Take the lines from the one bearing "Write part 3" to the one bearing "(.42,.385,.365), .5, noise=.06, nscale=5)", inclusive, and reproduce them exactly; include no other line.

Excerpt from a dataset
○ ○ ○ ○

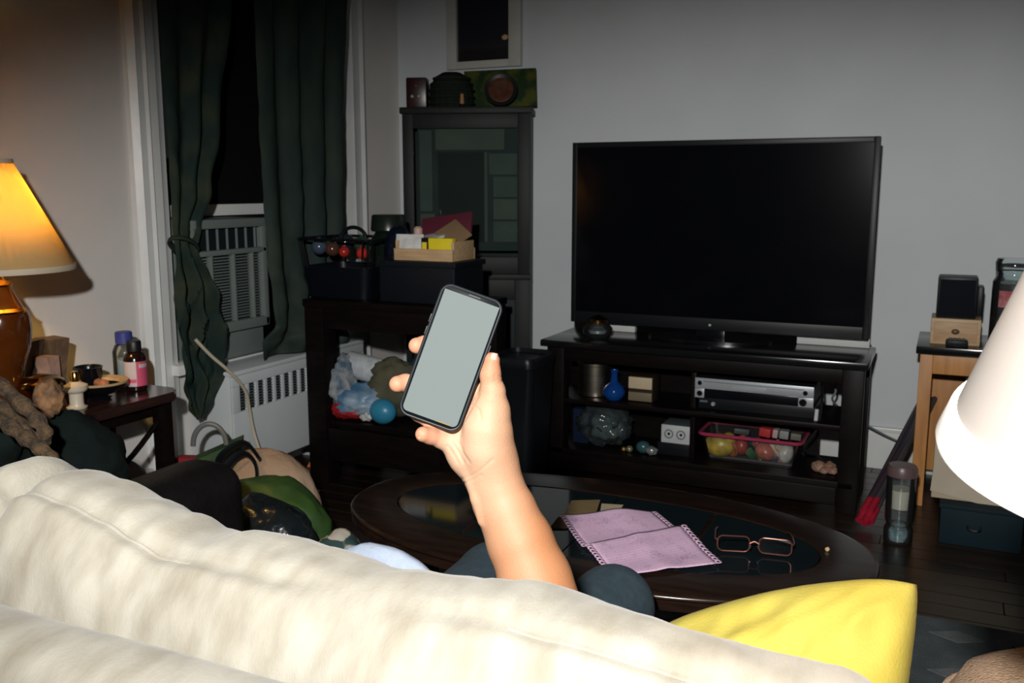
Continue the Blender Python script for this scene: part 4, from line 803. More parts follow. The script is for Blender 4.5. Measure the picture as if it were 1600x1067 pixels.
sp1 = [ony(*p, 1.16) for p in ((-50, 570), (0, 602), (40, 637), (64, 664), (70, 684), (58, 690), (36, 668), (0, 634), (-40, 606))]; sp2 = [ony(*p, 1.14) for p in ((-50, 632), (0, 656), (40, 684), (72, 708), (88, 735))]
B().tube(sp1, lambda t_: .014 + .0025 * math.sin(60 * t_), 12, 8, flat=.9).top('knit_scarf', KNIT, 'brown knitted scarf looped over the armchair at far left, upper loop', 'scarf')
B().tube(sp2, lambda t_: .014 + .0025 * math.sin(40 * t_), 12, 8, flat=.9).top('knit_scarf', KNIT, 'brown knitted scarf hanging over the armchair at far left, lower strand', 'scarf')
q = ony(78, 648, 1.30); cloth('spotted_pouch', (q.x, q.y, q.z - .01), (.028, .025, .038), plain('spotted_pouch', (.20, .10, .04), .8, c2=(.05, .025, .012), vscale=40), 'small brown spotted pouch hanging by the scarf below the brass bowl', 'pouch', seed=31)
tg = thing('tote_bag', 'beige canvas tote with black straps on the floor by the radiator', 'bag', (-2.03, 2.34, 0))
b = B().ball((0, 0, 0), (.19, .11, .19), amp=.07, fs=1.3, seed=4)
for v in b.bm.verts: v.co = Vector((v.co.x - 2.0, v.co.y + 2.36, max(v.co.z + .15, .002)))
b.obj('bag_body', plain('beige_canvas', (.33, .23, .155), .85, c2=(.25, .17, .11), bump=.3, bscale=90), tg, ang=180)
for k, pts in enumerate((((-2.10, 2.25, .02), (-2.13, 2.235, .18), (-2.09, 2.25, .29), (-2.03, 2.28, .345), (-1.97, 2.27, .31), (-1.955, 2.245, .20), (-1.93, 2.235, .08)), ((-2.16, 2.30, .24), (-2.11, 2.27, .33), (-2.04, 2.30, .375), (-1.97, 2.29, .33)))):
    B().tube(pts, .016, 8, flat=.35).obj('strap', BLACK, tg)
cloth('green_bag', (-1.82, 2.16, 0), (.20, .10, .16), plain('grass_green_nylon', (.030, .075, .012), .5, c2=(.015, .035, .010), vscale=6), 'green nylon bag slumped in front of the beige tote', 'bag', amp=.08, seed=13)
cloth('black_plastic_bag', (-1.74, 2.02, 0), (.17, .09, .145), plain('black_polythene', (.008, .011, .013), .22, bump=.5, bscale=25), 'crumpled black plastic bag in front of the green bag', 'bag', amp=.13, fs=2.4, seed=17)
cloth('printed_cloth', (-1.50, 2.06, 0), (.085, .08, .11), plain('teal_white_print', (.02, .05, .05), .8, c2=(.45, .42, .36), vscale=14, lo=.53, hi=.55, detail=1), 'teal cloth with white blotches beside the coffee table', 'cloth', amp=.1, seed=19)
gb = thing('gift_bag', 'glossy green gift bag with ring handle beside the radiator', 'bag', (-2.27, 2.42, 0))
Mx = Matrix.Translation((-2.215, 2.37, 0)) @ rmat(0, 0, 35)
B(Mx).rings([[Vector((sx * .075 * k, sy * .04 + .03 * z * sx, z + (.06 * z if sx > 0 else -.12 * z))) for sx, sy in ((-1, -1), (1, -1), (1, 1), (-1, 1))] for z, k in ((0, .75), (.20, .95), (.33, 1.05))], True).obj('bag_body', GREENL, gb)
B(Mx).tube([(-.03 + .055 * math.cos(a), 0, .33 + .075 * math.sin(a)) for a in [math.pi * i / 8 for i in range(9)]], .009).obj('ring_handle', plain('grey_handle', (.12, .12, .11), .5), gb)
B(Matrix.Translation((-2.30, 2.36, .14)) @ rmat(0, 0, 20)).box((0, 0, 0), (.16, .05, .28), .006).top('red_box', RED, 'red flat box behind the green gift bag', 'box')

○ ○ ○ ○

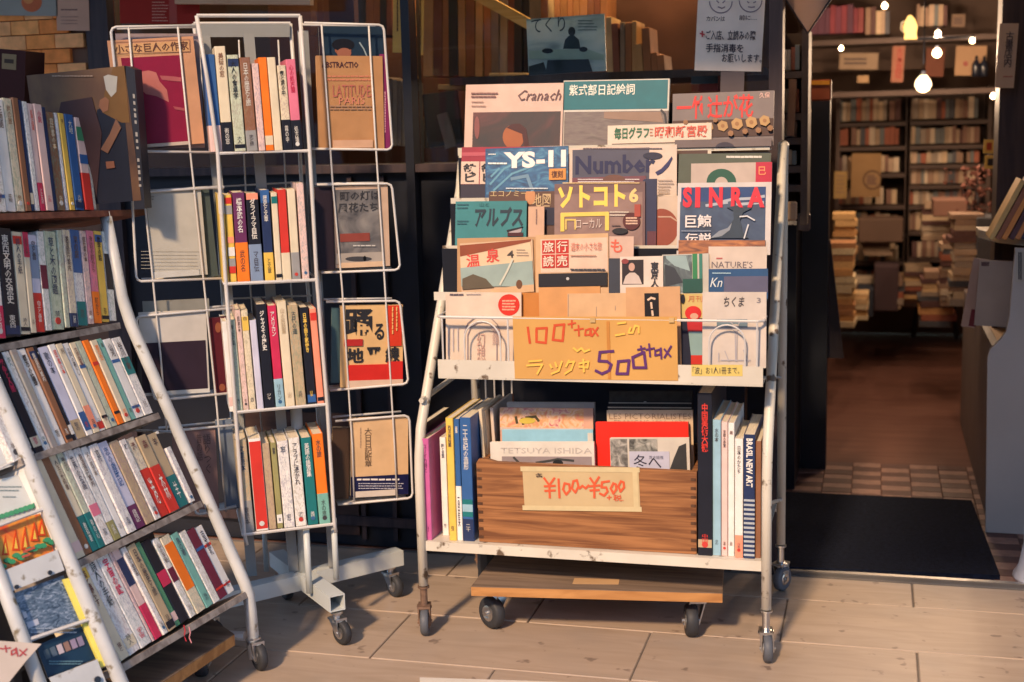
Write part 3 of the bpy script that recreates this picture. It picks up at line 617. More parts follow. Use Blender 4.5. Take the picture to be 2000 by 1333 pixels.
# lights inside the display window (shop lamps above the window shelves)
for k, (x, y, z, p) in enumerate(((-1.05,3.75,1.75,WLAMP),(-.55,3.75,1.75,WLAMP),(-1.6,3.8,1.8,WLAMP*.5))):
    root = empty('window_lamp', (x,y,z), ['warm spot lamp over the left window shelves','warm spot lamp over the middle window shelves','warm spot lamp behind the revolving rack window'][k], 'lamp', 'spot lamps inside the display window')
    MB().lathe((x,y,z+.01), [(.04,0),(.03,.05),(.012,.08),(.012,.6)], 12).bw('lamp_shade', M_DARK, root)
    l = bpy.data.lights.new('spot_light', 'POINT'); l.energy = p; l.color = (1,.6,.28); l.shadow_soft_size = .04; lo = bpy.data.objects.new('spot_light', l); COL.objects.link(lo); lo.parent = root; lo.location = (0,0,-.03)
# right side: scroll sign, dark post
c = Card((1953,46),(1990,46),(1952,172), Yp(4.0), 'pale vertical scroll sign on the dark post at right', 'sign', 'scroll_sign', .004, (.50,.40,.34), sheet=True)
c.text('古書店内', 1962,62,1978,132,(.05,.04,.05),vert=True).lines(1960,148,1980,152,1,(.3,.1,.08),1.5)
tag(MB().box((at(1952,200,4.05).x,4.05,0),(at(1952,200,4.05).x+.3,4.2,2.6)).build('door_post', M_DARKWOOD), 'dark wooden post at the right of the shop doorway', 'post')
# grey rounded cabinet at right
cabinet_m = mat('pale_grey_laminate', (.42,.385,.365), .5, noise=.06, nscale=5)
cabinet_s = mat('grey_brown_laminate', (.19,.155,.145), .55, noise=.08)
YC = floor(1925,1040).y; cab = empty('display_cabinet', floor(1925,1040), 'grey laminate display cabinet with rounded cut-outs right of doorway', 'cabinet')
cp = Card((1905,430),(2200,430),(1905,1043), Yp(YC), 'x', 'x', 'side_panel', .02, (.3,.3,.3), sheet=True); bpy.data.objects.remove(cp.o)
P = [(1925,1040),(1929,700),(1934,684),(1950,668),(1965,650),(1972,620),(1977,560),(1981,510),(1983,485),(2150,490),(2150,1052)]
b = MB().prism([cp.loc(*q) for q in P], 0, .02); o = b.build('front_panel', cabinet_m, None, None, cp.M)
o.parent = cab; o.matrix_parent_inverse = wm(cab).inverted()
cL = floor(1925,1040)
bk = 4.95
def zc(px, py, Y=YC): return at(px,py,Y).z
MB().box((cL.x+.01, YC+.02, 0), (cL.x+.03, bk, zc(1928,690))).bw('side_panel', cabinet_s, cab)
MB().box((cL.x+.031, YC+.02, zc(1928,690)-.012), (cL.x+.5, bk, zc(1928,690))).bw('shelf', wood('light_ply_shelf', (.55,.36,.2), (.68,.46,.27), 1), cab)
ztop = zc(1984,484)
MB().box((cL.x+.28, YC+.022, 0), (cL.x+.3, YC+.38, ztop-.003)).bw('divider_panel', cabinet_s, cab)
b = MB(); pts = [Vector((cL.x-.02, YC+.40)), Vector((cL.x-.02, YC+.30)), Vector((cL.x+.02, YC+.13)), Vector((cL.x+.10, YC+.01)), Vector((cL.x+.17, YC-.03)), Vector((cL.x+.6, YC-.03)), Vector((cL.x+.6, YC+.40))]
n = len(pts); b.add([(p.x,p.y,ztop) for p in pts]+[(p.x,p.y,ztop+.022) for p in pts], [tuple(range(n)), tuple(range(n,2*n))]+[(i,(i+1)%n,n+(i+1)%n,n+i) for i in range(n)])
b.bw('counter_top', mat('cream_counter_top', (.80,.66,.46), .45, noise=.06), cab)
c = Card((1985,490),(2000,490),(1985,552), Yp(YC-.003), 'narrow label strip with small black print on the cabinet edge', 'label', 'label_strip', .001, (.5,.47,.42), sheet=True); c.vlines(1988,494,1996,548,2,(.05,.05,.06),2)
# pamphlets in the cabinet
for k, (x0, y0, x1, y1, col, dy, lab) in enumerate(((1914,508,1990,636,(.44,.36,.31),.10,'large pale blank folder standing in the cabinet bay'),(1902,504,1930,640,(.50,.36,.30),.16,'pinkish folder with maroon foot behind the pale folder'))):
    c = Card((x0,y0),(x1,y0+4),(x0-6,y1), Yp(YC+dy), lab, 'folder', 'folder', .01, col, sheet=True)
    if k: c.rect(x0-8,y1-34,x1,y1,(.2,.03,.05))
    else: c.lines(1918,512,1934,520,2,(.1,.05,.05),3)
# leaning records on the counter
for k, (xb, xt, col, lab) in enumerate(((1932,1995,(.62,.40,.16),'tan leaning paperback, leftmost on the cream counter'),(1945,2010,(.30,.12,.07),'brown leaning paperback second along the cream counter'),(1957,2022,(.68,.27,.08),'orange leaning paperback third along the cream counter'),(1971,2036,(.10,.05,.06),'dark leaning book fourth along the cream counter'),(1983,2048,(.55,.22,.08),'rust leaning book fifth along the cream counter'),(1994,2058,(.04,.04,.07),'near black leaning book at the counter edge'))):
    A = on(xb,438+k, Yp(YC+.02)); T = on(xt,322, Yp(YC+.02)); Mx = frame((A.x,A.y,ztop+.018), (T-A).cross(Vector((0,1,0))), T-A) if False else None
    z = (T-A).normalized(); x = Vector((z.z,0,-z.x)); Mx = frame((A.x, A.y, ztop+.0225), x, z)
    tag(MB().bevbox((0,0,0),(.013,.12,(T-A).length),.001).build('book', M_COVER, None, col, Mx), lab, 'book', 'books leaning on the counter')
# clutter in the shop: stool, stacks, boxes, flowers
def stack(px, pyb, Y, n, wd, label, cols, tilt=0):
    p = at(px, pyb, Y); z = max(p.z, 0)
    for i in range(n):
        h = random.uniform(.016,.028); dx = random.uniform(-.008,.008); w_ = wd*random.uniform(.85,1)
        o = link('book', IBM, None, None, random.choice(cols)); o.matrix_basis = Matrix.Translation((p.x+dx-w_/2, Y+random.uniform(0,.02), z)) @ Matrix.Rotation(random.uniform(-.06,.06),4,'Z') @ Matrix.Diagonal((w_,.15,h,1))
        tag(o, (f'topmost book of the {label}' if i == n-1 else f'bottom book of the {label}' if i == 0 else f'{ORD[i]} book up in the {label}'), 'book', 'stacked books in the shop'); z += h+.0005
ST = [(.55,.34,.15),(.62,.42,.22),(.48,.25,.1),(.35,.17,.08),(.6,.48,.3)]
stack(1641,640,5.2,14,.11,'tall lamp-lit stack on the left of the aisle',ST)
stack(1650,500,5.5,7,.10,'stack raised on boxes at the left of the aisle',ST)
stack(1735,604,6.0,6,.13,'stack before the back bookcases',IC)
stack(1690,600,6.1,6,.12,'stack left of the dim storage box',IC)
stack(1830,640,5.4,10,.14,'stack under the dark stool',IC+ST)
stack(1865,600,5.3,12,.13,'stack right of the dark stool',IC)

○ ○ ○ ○

◆ Finished exercise:
Write part 3 of the bpy script that recreates this picture. It picks up at line 617. More parts follow. Use Blender 4.5. Take the picture to be 2000 by 1333 pixels.
# lights inside the display window (shop lamps above the window shelves)
for k, (x, y, z, p) in enumerate(((-1.05,3.75,1.75,WLAMP),(-.55,3.75,1.75,WLAMP),(-1.6,3.8,1.8,WLAMP*.5))):
    root = empty('window_lamp', (x,y,z), ['warm spot lamp over the left window shelves','warm spot lamp over the middle window shelves','warm spot lamp behind the revolving rack window'][k], 'lamp', 'spot lamps inside the display window')
    MB().lathe((x,y,z+.01), [(.04,0),(.03,.05),(.012,.08),(.012,.6)], 12).bw('lamp_shade', M_DARK, root)
    l = bpy.data.lights.new('spot_light', 'POINT'); l.energy = p; l.color = (1,.6,.28); l.shadow_soft_size = .04; lo = bpy.data.objects.new('spot_light', l); COL.objects.link(lo); lo.parent = root; lo.location = (0,0,-.03)
# right side: scroll sign, dark post
c = Card((1953,46),(1990,46),(1952,172), Yp(4.0), 'pale vertical scroll sign on the dark post at right', 'sign', 'scroll_sign', .004, (.50,.40,.34), sheet=True)
c.text('古書店内', 1962,62,1978,132,(.05,.04,.05),vert=True).lines(1960,148,1980,152,1,(.3,.1,.08),1.5)
tag(MB().box((at(1952,200,4.05).x,4.05,0),(at(1952,200,4.05).x+.3,4.2,2.6)).build('door_post', M_DARKWOOD), 'dark wooden post at the right of the shop doorway', 'post')
# grey rounded cabinet at right
cabinet_m = mat('pale_grey_laminate', (.42,.385,.365), .5, noise=.06, nscale=5)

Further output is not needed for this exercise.